Ikara Colt: Chat and Business

Ikara Colt
Chat and Business
Epitaph
2002-11-12

Most prominent among Ikara Colt’s influences are Sonic Youth and Joy Division. Couple that druggy, growling aesthetic with the vim and vigor of a Saturday night pub fight, and you have some notion of what Ikara Colt sounds like. Speedy, volatile, spittle- dripping, and, above all, filled with an energy unique to frustrated and bored college students, the London-based foursome enjoy a pretty large (and angry!) following in England. They’ve already become critics’ darlings for their clever lyrics and enthusiastically thrashing guitars and pounding drums. And Chat and Business is, to a large extent, an exciting album. It’s hard to deny the adrenaline rush of, say, the heavily Sonic Youth-sounding “Rudd”; when Resende yells, “Short wave radio! Cheap magazines!” accompanied by guitarist Claire Ingram’s faded yelps, you kind of want to run outside and tear down the billboards and posters for any musician who doesn’t have fiery vitriol coursing through their engorged veins. Then you remember that you’ve felt that way before. Didn’t Thurston Moore once make you want to break stuff, too?

My personal favorite song on the album, “City of Glass”, lurches discordantly on the shoulders of a bizarre melodica riff augmented by Resende’s both gruff and boyish vocals. It’s a truly Joy Division moment when Resende reigns in his lung-busting to create a strangely understated song (well, understated for punk, that is). You can almost imagine him flailing about psychotically onstage like Ian Curtis. But “City of Glass” isn’t a rip-off; far from it. Resende sings, in this song, like someone who, instead of hanging himself like Curtis, has stuck around longer and seen a lot more disappointment. The new day that’s dawning isn’t a necessarily happy one, after all, no matter how welcome it may be. While Ikara Colt is gagging for change, musically, politically, and aesthetically, they also know how stagnant movements get. It’s as though they see beyond the revolution to its inevitable later failure.
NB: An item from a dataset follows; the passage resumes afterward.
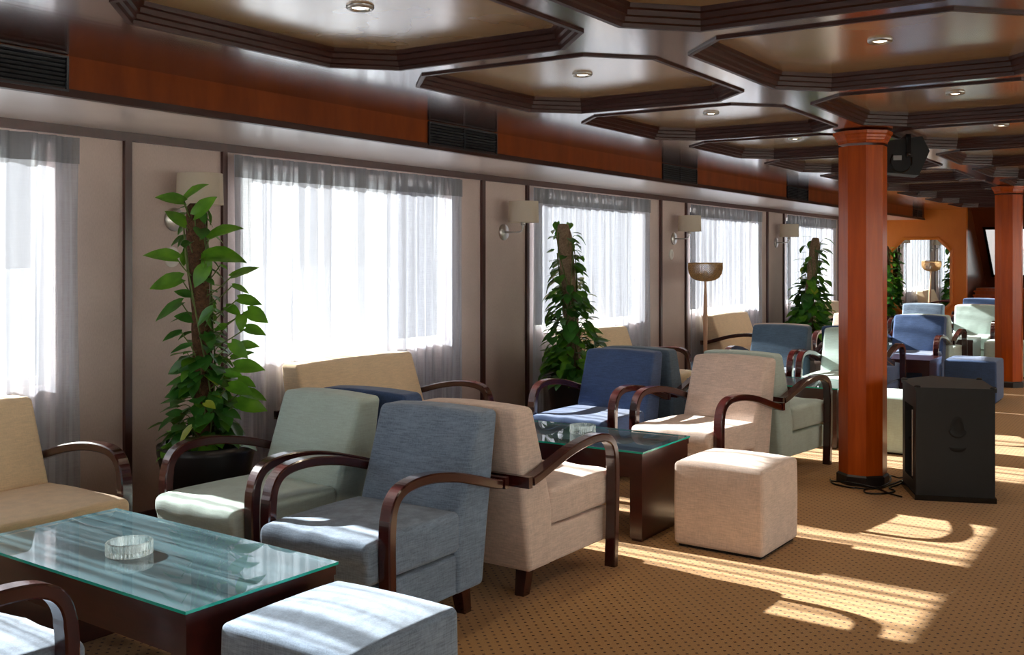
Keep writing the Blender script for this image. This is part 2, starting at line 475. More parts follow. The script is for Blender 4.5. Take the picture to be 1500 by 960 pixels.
# dark timber trims on the walls
tn_ = 3
for sgn, xw in ((-1, XW), (1, XWR)):
    yend = YE if sgn < 0 else 20.2
    def X(a, b):
        p, q = xw - sgn*a, xw - sgn*b
        return min(p, q), max(p, q)
    x0, x1 = X(0, .022)
    struct('trim_%d' % tn_, MB().box(x0, x1, YB, yend, ZS-.045, ZS), M['trim']); tn_ += 1
    for n in (range(-2, 6) if sgn < 0 else range(0, 6)):
        for yy, wd in ((An(n), .032), (Bn(n), .042)):
            if yy > yend-.1: continue
            if sgn > 0: yy += .075 if wd > .04 else -.12
            struct('trim_%d' % tn_, MB().box(x0, x1, yy-wd/2, yy+wd/2, 0.0, ZS-.045), M['trim']); tn_ += 1
    x0, x1 = X(0, .015)
    struct('baseboard_%s' % ('left' if sgn < 0 else 'right'), MB().box(x0, x1, YB, yend, 0, .09), M['trim'])

# ceiling: varnished deckhead with octagonal coffers
U0, V0, DU, DV = -2.393, 2.679, 1.353, 1.545
HA, HB, CU, CV = .595, .688, .200, .211
def octo(cx, cy, d=0.0):
    a, b, cu, cv = HA-d, HB-d, CU-d*.586, CV-d*.586
    return [(cx-a, cy-b+cv), (cx-a+cu, cy-b), (cx+a-cu, cy-b), (cx+a, cy-b+cv),
            (cx+a, cy+b-cv), (cx+a-cu, cy+b), (cx-a+cu, cy+b), (cx-a, cy+b-cv)]
ROWS, COLS = range(0, 5), range(-6, 10)
ce = MB()
yc0 = V0+DV*(COLS[0]-.5); yc1 = V0+DV*(COLS[-1]+.5); xc0 = U0-DU*.5; xc1 = U0+DU*(ROWS[-1]+.5)
def flat(x0, x1, y0, y1): ce.add([(x0,y0,ZC),(x0,y1,ZC),(x1,y1,ZC),(x1,y0,ZC)], [(0,1,2,3)])
flat(XF-.02, xc0, YB-.1, YFR+.3); flat(xc1, XFR+.02, YB-.1, YFR+.3)
if yc0 > YB: flat(xc0, xc1, YB-.1, yc0)
flat(xc0, xc1, yc1, YFR+.3)
for r_ in ROWS:
    for c_ in COLS:
        cx, cy = U0+DU*r_, V0+DV*c_
        o = octo(cx, cy); x0, x1, y0, y1 = cx-DU/2, cx+DU/2, cy-DV/2, cy+DV/2
        rc = [(x0, y0), (x1, y0), (x1, y1), (x0, y1)]
        vs = [(x, y, ZC) for x, y in o+rc]
        ce.add(vs, [(8,0,1)[::-1], (8,1,2,9)[::-1], (9,2,3)[::-1], (9,3,4,10)[::-1], (10,4,5)[::-1], (10,5,6,11)[::-1], (11,6,7)[::-1], (11,7,0,8)[::-1]])
ce.box(-5, 5.6, YB-.3, 21.2, 2.32, 2.40)
struct('ceiling', ce, M['ceil_wood'])

prof = [(-.014, ZC+.001), (-.014, ZC-.008), (.004, ZC-.008), (.006, ZC+.006), (.016, ZC+.010), (.018, ZC+.026), (.028, ZC+.030), (.030, ZC+.048), (.042, ZC+.052), (.044, ZP+.002)]
for r_ in ROWS:
    for c_ in COLS:
        cx, cy = U0+DU*r_, V0+DV*c_
        if cy < 0.3 and r_ != 0 and c_ < -1: pass
        mb = MB(); rings = [[(x, y, z) for x, y in octo(cx, cy, d)] for d, z in prof]
        vs = [p_ for rg in rings for p_ in rg]
        mb.add(vs, [(j*8+k, (j+1)*8+k, (j+1)*8+(k+1) % 8, j*8+(k+1) % 8) for j in range(len(prof)-1) for k in range(8)])
        f_ = struct('trim_%d' % tn_, mb, M['mould']); tn_ += 1
        MB().add([(x, y, ZP) for x, y in octo(cx, cy, .03)], [tuple(range(8))[::-1]]).build('panel', M['panel'], f_)

# end wall with octagonal mirror, the return and the raked front bulkhead
MIRX, MIRW, MIRZ0, MIRZ1, MC = -3.755, .445, .50, 1.71, .19
def mo_poly(d):   # octagonal outline in (x, z)
    x0, x1, z0, z1, c = MIRX-MIRW-d, MIRX+MIRW+d, MIRZ0-d, MIRZ1+d, MC+d*.4
    return [(x0+c, z0), (x1-c, z0), (x1, z0+c), (x1, z1-c), (x1-c, z1), (x0+c, z1), (x0, z1-c), (x0, z0+c)]
struct('wall_far', MB().box(-4.75, XRET, YE, YE+.10, 0, ZC+.02), M['endwall'])
f_ = thing('octagonal_mirror', (MIRX, YE, MIRZ0), 0, 'octagonal wall mirror in a cherry wood frame on the far wall', 'mirror')
def xz_ring(pa, pb, ya, yb):
    n = len(pa); vs = [(x-MIRX, ya-YE, z-MIRZ0) for x, z in pa]+[(x-MIRX, yb-YE, z-MIRZ0) for x, z in pb]
    return vs, [(i, (i+1) % n, n+(i+1) % n, n+i) for i in range(n)]
mb = MB()
for pa, pb, ya, yb in ((mo_poly(.05), mo_poly(.05), YE-.002, YE-.02), (mo_poly(.05), mo_poly(.03), YE-.02, YE-.03), (mo_poly(.03), mo_poly(0), YE-.03, YE-.015), (mo_poly(0), mo_poly(0), YE-.015, YE-.008)):
    mb.add(*xz_ring(pa, pb, ya, yb))
mb.build('frame', M['endwall'], f_)
mb = MB(); q = mo_poly(.002); n = len(q)
mb.add([(x-MIRX, -.008, z-MIRZ0) for x, z in q], [tuple(range(n))])
mb.build('mirror_glass', M['mirror'], f_)
struct('wall_return', MB().box(XRET-.06, XRET, YE+.10, 21.0, 0, ZC+.02), M['brownwall'])
struct('trim_%d' % tn_, MB().box(XRET-.02, XRET+.03, YE-.012, YE+.112, 0, ZC), M['endwall']); tn_ += 1

# raked front wall with windows
def yr(z): return 18.55 + (2.2-z)*1.13
def rk(x0, x1, z0, z1, d=0.08, off=0.0):
    mb = MB()
    vs = [(x0, yr(z0)+off, z0), (x1, yr(z0)+off, z0), (x1, yr(z1)+off, z1), (x0, yr(z1)+off, z1),
          (x0, yr(z0)+off+d, z0), (x1, yr(z0)+off+d, z0), (x1, yr(z1)+off+d, z1), (x0, yr(z1)+off+d, z1)]
    return vs, [(0,1,2,3), (4,7,6,5), (0,4,5,1), (3,2,6,7), (0,3,7,4), (1,5,6,2)]
FW = [(-2.97+i*1.35, -1.95+i*1.35) for i in range(6)]
mb = MB(); xprev = XRET
for a, b in FW:
    mb.add(*rk(xprev, a, 1.08, 1.93)); xprev = b
mb.add(*rk(xprev, 5.3, 1.08, 1.93)); mb.add(*rk(XRET, 5.3, 1.93, 2.25)); mb.add(*rk(XRET, 5.3, 0.62, 1.08))
mb.box(XRET, 5.3, yr(.62)+.02, yr(.62)+.10, 0, .62)
struct('wall_front', mb, M['brownwall'])
for a, b in FW:
    wn += 1; fr = MB(); w = .04
    for q in ((a, a+w, 1.08, 1.93), (b-w, b, 1.08, 1.93), (a+w, b-w, 1.08, 1.08+w), (a+w, b-w, 1.93-w, 1.93)):
        fr.add(*rk(*q, d=.05, off=-.02))
    f_ = struct('window_%d' % wn, fr, M['blackgloss'])
    MB().add(*rk(a+w, b-w, 1.08+w, 1.93-w, d=.006, off=.01)).build('pane', M['winglass'], f_)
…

And that’s why there’s really no better movement for comparison with Ikara Colt than futurism, or other, eventually dead movements of the classic avant-garde. Indeed, Ikara Colt beg to be compared to such anarchic artistic change; in “Sink Venice”, they call for the destruction of art galleries and cathedrals in the historic city, much as Marinetti and his counterparts advocated a destruction of the artistic icons of the past. Ikara Colt very deliberately place themselves in a different canon than the bands they will inevitably be compared to: the Strokes, the White Stripes, the Vines, et al. Certainly, they deserve more renown than the intensely overrated Casablancas and their ilk; these fuck-off rock and roll kids have more smarts and attitude in a broken drumset than a thousand Strokes albums. They know how short-lived they might be, and they’re clever enough to propose that that’s exactly what they want. Movements or bands that go on for too long lose any credibility they had to start with. That’s why the enormous debt Ikara Colt owe to bands like Sonic Youth and Joy Division can be so frustrating; in basing their music so much on that of the past, aren’t they, in some way, contradicting themselves?

Still, they’re young, they’re angry, and they’re not going to take it anymore. All the members of Ikara Colt are so damn good at what they do, it’s not that difficult to forgive their sometimes-adolescent, not quite fully formed politics. After all, feeling like you’re 17 again can be a really, really good time. If you experience that with a smart band, as opposed to the aforementioned bland supposed saviors of rock and roll, you might even still respect yourself in the morning.